INSTRUCTIONS TO FOLLOW — Retype word for word the first line of the listing and each line after it up to the line with "for x, y, z in fr: MB().tube([(x, y, z", with the pictures taken out.

DATA SEGMENT —
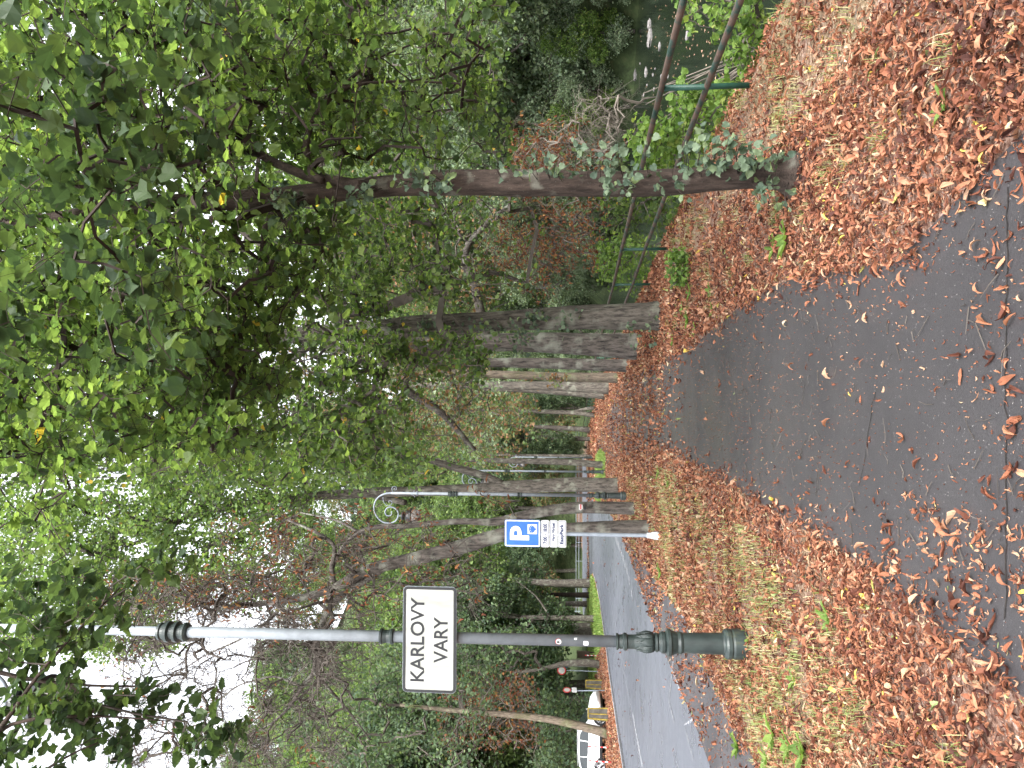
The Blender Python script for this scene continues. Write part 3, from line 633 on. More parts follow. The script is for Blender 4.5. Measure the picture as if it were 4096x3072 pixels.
# ---- green railing along the bank
M['rust_green'] = None
m, t, b = mat('rusty_green_paint', .6, .3); f = noise(t, 5, 7, rough=.7); t.links.new(ramp(t, [(.36, (.012, .035, .027)), (.44, (.03, .05, .042)), (.5, (.075, .05, .04)), (.75, (.12, .08, .065))], f), b.inputs["Base Color"]); M['rust_green'] = m
M['post_green'] = plain('green_post_paint', (.009, .045, .03), .5, .4, var=.3, scale=12)
P1, P2, P3 = gr(3010, 340), gr(2670, 995), gr(2606, 1137)
g = empty('railing', (P1[0], P1[1], 0), 0, 'two-rail pipe railing with flaking green paint above the river bank', 'railing')
posts = [(P1[0] - (P2[0] - P1[0]) * 1.0, P1[1] - (P2[1] - P1[1]) * 1.0), P1[:2], P2[:2]]
yy = P2[1]; rails_y = [posts[0][1], P1[1], P2[1], P3[1]]
xs_ = [P3[1] + 3.4 * i for i in range(0, 36)]
for Y in xs_: posts.append((float(rail_x(Y)), Y))
posts[3] = P3[:2]
for (x, y) in posts:
    MB().tube([(x, y, -.1), (x, y, .85)], .028, 10).build('post', M['post_green'], g, smooth=True)
for hz, nm, rr in ((.87, 'top_rail', .03), (.43, 'middle_rail', .03)):
    L_ = []
    for i, (x, y) in enumerate(posts): L_.append((x + .0, y - .0, hz + .008 * math.sin(i * 2.1)))
    MB().tube(L_, rr, 10).build(nm, M['rust_green'], g, smooth=True)
# railing across the far side of the side road
g = empty('railing', (-60, 152, 0), 0, 'thin grey railing in front of the trees beyond the side road', 'railing')
fr = [(-90 + i * 4.0, 156.5 - .02 * i, .8) for i in range(21)]
for hz in (1.5, .9): MB().tube([(x, y, z + hz - .3) for x, y, z in fr], .045, 5).build('rail', M['galv2'], g)
for x, y, z in fr: MB().tube([(x, y, z - .9), (x, y, z + 1.2)], .05, 5).build('post', M['galv2'], g)

# ---- concrete bollards
m, t, b = mat('weathered_yellow_black', .9, .2); f = noise(t, 5, 7, rough=.7); cy = ramp(t, [(.35, (.06, .055, .03)), (.48, (.2, .15, .03)), (.7, (.3, .23, .05))], f); t.links.new(cy, b.inputs["Base Color"]); M['yellow'] = m
M['concrete'] = plain('stained_concrete', (.075, .07, .062), .95, .1, var=.5, scale=4, bmp=.4)
def bollard(x, y, w, h, rz, lb):
    X, Y, _ = gr(x, y); g = empty('concrete_bollard', (X, Y, 0), rz, lb, 'bollard', 'concrete bollards beside the street')
    mb = MB().box((0, 0, h / 2), (w, w * .8, h), taper=.86); mb.build('block', M['concrete'], g, rel=False)
    mb = MB(); e = .04; hw = w / 2
    for sx in (-1, 1):
        mb.tube([(sx * (hw - .02), -w * .4 + .0, .0), (sx * (hw - .02) * .86, -w * .4 * .86, h)], e, 6); mb.tube([(sx * (hw - .02), w * .4, .0), (sx * (hw - .02) * .86, w * .4 * .86, h)], e, 6)
    mb.tube([(-.02, -w * .4 - .0, 0), (-.02, -w * .4 * .86 - .0, h)], .035, 6)
    mb.box((0, 0, h + .01), (w * .9, w * .72, .05)); mb.build('yellow_edging', M['yellow'], g, rel=False); return g
bollard(2433, 2858, .62, 1.1, .5, 'mossy yellow-edged concrete bollard in front of the white car')
bollard(2409, 2738, .58, 1.12, .35, 'yellow-edged concrete bollard with dark stains beside the thin leaning sign pole')
# ---- red and white marker poles
def marker(x, y, h, lb, tilt=0):
    X, Y, _ = gr(x, y); g = empty('marker_pole', (X, Y, 0), 0, lb, 'marker pole', 'red and white marker poles'); n = 7
    g.rotation_euler = (0, R(tilt), 0)
    w = MB(); r_ = MB()
    for i in range(n): (r_ if i % 2 == (n - 1) % 2 else w).lathe([(.036, h * i / n), (.036, h * (i + 1) / n)], n=8)
    w.build('white_band', M['white'], g, rel=False); r_.build('red_band', M['red'], g, rel=False)
marker(2437, 2990, 1.12, 'striped marker pole in front of the rear door of the white car', 0)
marker(2445, 3049, 1.15, 'striped marker pole overlapping the rear wheel of the white car', 1)
marker(2412, 2893, .85, 'short striped marker pole between the mossy bollard and the leaning trunk')
marker(2393, 2623, 1.08, 'lone striped marker pole at the edge of the gravel drive')
# ---- round signs
def round_sign(x, y, h, dia, lb, rz=0, tilt=0, extra=False, blue=False):
    X, Y, _ = gr(x, y); g = empty('road_sign', (X, Y, 0), rz, lb, 'road sign'); g.rotation_euler = (0, R(tilt), rz)
    MB().lathe([(.035, 0), (.035, h)], n=10).build('pole', M['galv2'], g, rel=False)
    if blue: plate(g, 'panel', rrect(.5, .7, .04, 0, h - .1), -.05, .02, M['blue']); return g
    ci = lambda r_: [(r_ * math.cos(a), h + r_ * math.sin(a)) for a in np.linspace(0, 2 * math.pi, 25)[:-1]]
    plate(g, 'red_disc', ci(dia / 2), -.06, .02, M['red']); plate(g, 'white_disc', ci(dia / 2 * .74), -.064, .004, M['signface'])
    if extra: plate(g, 'plate', rrect(.45, .3, .03, 0, h - dia / 2 - .2), -.06, .02, M['white'])
    return g
round_sign(2394, 2686, 3.05 * .98, .72, 'round white sign with a red ring facing the street')
round_sign(2421, 2762, 2.35, .5, 'narrow edge-on round sign with a white plate on a leaning pole', rz=R(78), tilt=-4, extra=True)
round_sign(2400, 2668, 2.95, .5, 'edge-on blue rectangular sign on a thin pole beside the crooked trunk', rz=R(80), blue=True)
for (x, y, h, lb) in ((2344, 2504, 5.2, 'bright white post beside the dark trunk on the lawn'), (2343, 2446, 4.4, 'thin pale grey post beside the lawn')):
    X, Y, _ = gr(x, y); o = MB().lathe([(.12, 0), (.12, .4), (.09, .42), (.08, h)], n=10).build('post', M['white'] if 'bright' in lb else M['galv2']); o.location = (X, Y, 0); o.name = 'white_post' if 'bright' in lb else 'grey_post'; tag(o, lb, 'post')
X, Y, _ = gr(2385, 2620); o = MB().box((0, 0, 1.15), (.6, .25, 1.1)).box((-.2, .05, .5), (.09, .09, 1.0)).box((.2, .05, .5), (.09, .09, 1.0)).box((0, 0, 1.74), (.7, .35, .06)).build('information_board', plain('dark_wood', (.05, .035, .025), .9)); o.location = (X, Y, 0); tag(o, 'small dark wooden board standing on the grass behind the lone marker pole', 'board')

# ---- white estate car
def make_car():
    M['carwhite'] = plain('white_car_paint', (.72, .74, .76), .25, .5, var=.02); M['carglass'] = plain('dark_car_glass', (.015, .02, .022), .08, .6, var=.1); M['tyre'] = plain('tyre_rubber', (.018, .018, .019), .8, .3)
    M['rim'] = plain('alloy_rim', (.45, .46, .48), .3, .5, .8, var=.05); M['lampred'] = plain('red_lamp_glass', (.3, .01, .015), .2, .5); M['lampclear'] = plain('headlamp_glass', (.35, .37, .4), .12, .6, var=.3, scale=30)
    g = empty('parked_car')
    # stations along the length: x, sill z, belt z, roof z, half width low, half width roof
    st = [(-2.3, .5, .98, 1.05, .72, .55), (-2.22, .42, 1.06, 1.35, .84, .6), (-2.0, .34, 1.08, 1.52, .9, .62), (-1.6, .28, 1.07, 1.62, .92, .64), (-.8, .26, 1.03, 1.67, .93, .65), (0, .26, 1.0, 1.66, .93, .65), (.4, .26, .99, 1.6, .93, .63),
          (.75, .26, .98, 1.38, .93, .6), (1.15, .27, .98, 1.06, .92, .72), (1.5, .28, .95, 1.0, .91, .7), (1.95, .3, .86, .92, .88, .64), (2.2, .34, .7, .78, .78, .55), (2.32, .42, .6, .64, .62, .42)]
    V = []; F = []; ns = 12
    for x, zs_, zb_, zr, wl, wr in st:
        half = [(wl * .92, zs_), (wl, zs_ + .12), (wl * 1.01, (zs_ + zb_) / 2), (wl * .97, zb_), (wr * 1.12, zb_ + (zr - zb_) * .5), (wr, zr - .03 * (zr - zb_ > .2)), (wr * .8, zr), ]
        sec = half + [(-a, b_) for a, b_ in half[::-1]]
        for y, z in sec: V.append((x, y, z))
    k = 14
    for i in range(len(st) - 1):
        for j in range(k): F.append((i * k + j, i * k + (j + 1) % k, (i + 1) * k + (j + 1) % k, (i + 1) * k + j))
    F.append(list(range(k))[::-1]); F.append([(len(st) - 1) * k + j for j in range(k)])
    MB().add(V, F).build('body', M['carwhite'], g, smooth=True, rel=False)
    for sgn in (-1, 1):
        for poly in ([(-1.95, 1.12), (-1.85, 1.45), (-1.5, 1.55), (-1.15, 1.575), (-1.05, 1.1)], [(-1.0, 1.095), (-1.1, 1.58), (-.15, 1.6), (-.1, 1.06)], [(-.03, 1.055), (-.08, 1.6), (.35, 1.54), (.95, 1.06)]):
            MB().prism(poly, .02, Matrix.Translation((0, sgn * .0, 0))).build
            V = []
            for (x, z) in poly:
                yb = np.interp(z, [1.0, 1.35, 1.62], [.91, .725, .655]); V.append((x, sgn * (yb + .015), z))
            F = [tuple(range(len(V)))] if sgn > 0 else [tuple(range(len(V)))[::-1]]
            o = MB().add(V, F).build('side_window', M['carglass'], g, rel=False); sm = o.modifiers.new('s', 'SOLIDIFY'); sm.thickness = .01
        for x in (-1.03, -.06, 1.0): MB().tube([(x, sgn * .948, .38), (x, sgn * .95, .7), (x, sgn * .925, 1.02)], .006, 4).build('door_gap', M['black'], g, rel=False)
        for x in (-.86, .12): MB().box((x, sgn * .955, .93), (.18, .03, .03)).build('door_handle', M['carwhite'], g, rel=False)
        MB().box((.85, sgn * 1.02, 1.1), (.2, .18, .13)).build('wing_mirror', M['carwhite'], g, rel=False)
        MB().tube([(-1.75, sgn * .6, 1.66), (-1.2, sgn * .61, 1.7), (.1, sgn * .61, 1.71), (.35, sgn * .6, 1.66)], .018, 6).build('roof_rail', M['rim'], g, rel=False)
        MB().box((-2.2, sgn * .78, .95), (.16, .2, .16)).build('tail_light', M['lampred'], g, rel=False)
        MB().add([(2.24, sgn * .72, .72), (1.85, sgn * .89, .83), (1.7, sgn * .92, .74), (2.1, sgn * .84, .62)], [(0, 1, 2, 3) if sgn > 0 else (3, 2, 1, 0)]).build('headlight', M['lampclear'], g, rel=False).modifiers.new('s', 'SOLIDIFY').thickness = .03
        MB().box((0, sgn * .935, .33), (3.0, .03, .13)).build('sill_trim', M['black'], g, rel=False)
        for x in (-1.4, 1.38):
            MB().lathe([(.4, 0), (.4, .02)], c=(x, sgn * .93, .36), n=20, ax=[[1, 0, 0], [0, 0, 1], [0, 1, 0]]).build('wheel_arch', M['black'], g, rel=False)
            w = empty('wheel', (x, sgn * .84, .335)); w.parent = g
            ax = [[1, 0, 0], [0, 0, 1], [0, 1, 0]]
            MB().lathe([(.2, -.1), (.3, -.11), (.335, -.08), (.335, .08), (.3, .13), (.225, .12)], n=28, ax=ax).build('tyre', M['tyre'], w, rel=False) if sgn > 0 else MB().lathe([(.225, -.12), (.3, -.13), (.335, -.08), (.335, .08), (.3, .11), (.2, .1)], n=28, ax=ax).build('tyre', M['tyre'], w, rel=False)
            rim = MB().lathe([(.05, 0), (.05, .03)], n=10, ax=ax, c=(0, sgn * .115, 0))
            for q in range(10):
                a = q * math.pi / 5; rim.tube([(.03 * math.cos(a), sgn * .135, .03 * math.sin(a)), (.23 * math.cos(a + .05), sgn * .13, .23 * math.sin(a + .05))], .013, 4)
            rim.tube([(.235 * math.cos(a), sgn * .128, .235 * math.sin(a)) for a in np.linspace(0, 2 * math.pi, 25)], .012, 5); rim.build('rim', M['rim'], w, rel=False)
    MB().add([(.42, -.55, 1.61), (.42, .55, 1.61), (1.12, .68, 1.09), (1.12, -.68, 1.09)], [(0, 1, 2, 3)]).build('windscreen', M['carglass'], g, rel=False).modifiers.new('s', 'SOLIDIFY').thickness = .02
    MB().add([(-2.255, -.55, 1.15), (-2.255, .55, 1.15), (-2.1, .52, 1.48), (-2.1, -.52, 1.48)], [(0, 1, 2, 3)]).build('rear_window', M['carglass'], g, rel=False).modifiers.new('s', 'SOLIDIFY').thickness = .02
    MB().box((0, 0, .27), (4.2, 1.6, .12)).build('underbody', M['black'], g, rel=False)
    return g
car = make_car(); car.location = (-21.15, 44.2, 0); car.rotation_euler.z = R(-3)
tag(car, 'white estate car with roof rails parked behind the bollards across the street', 'car')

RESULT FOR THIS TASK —
The Blender Python script for this scene continues. Write part 3, from line 633 on. More parts follow. The script is for Blender 4.5. Measure the picture as if it were 4096x3072 pixels.
# ---- green railing along the bank
M['rust_green'] = None
m, t, b = mat('rusty_green_paint', .6, .3); f = noise(t, 5, 7, rough=.7); t.links.new(ramp(t, [(.36, (.012, .035, .027)), (.44, (.03, .05, .042)), (.5, (.075, .05, .04)), (.75, (.12, .08, .065))], f), b.inputs["Base Color"]); M['rust_green'] = m
M['post_green'] = plain('green_post_paint', (.009, .045, .03), .5, .4, var=.3, scale=12)
P1, P2, P3 = gr(3010, 340), gr(2670, 995), gr(2606, 1137)
g = empty('railing', (P1[0], P1[1], 0), 0, 'two-rail pipe railing with flaking green paint above the river bank', 'railing')
posts = [(P1[0] - (P2[0] - P1[0]) * 1.0, P1[1] - (P2[1] - P1[1]) * 1.0), P1[:2], P2[:2]]
yy = P2[1]; rails_y = [posts[0][1], P1[1], P2[1], P3[1]]
xs_ = [P3[1] + 3.4 * i for i in range(0, 36)]
for Y in xs_: posts.append((float(rail_x(Y)), Y))
posts[3] = P3[:2]
for (x, y) in posts:
    MB().tube([(x, y, -.1), (x, y, .85)], .028, 10).build('post', M['post_green'], g, smooth=True)
for hz, nm, rr in ((.87, 'top_rail', .03), (.43, 'middle_rail', .03)):
    L_ = []
    for i, (x, y) in enumerate(posts): L_.append((x + .0, y - .0, hz + .008 * math.sin(i * 2.1)))
    MB().tube(L_, rr, 10).build(nm, M['rust_green'], g, smooth=True)
# railing across the far side of the side road
g = empty('railing', (-60, 152, 0), 0, 'thin grey railing in front of the trees beyond the side road', 'railing')
fr = [(-90 + i * 4.0, 156.5 - .02 * i, .8) for i in range(21)]
for hz in (1.5, .9): MB().tube([(x, y, z + hz - .3) for x, y, z in fr], .045, 5).build('rail', M['galv2'], g)
for x, y, z in fr: MB().tube([(x, y, z - .9), (x, y, z + 1.2)], .05, 5).build('post', M['galv2'], g)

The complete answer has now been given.